The Sikeston Micropolitan Statistical Area consists of all of Scott County.



The second county formed in Missouri’s Southeast Lowland Region, Scott County was created by the Missouri state legislature on December 28, 1821. The county was named in honor of John Scott (1785-1861), the first congressman from Missouri.

Southerners were the first settlers on Spanish land grants in the late 1790s. The King’s Highway (El Camino Real), laid out in 1789, crossed the county which lies in territory claimed by Osage Native American tribes until 1808. The Delaware and Shawnee tribes roamed into the area around the 1820s.

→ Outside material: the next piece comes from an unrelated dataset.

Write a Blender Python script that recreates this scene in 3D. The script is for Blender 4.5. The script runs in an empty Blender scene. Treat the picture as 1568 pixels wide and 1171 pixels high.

Benton, the county seat, was laid out in 1822 and is named after Thomas Hart Benton, one of Missouri’s first U.S. Senators. From 1864-1878, the county seat was located at Commerce, a town laid out in 1823 on the Mississippi River. Long known as Tywappity, the town started out as a trading post and became a river landing by 1803. Rezin Bowie, brother of James, was syndic of Tywappity Settlement before 1800. The first Baptist Church was formed here in Missouri in 1805. New Hamburg, the third town founded in the county, was settled by German immigrants in the 1840s. The first log church was St. Lawrence Catholic Church. Sikeston, the largest city in the county and the fourth settlement to be founded, was settled in 1800 and was laid out in 1860 by John Sikes on the Cairo & Fulton Railroad.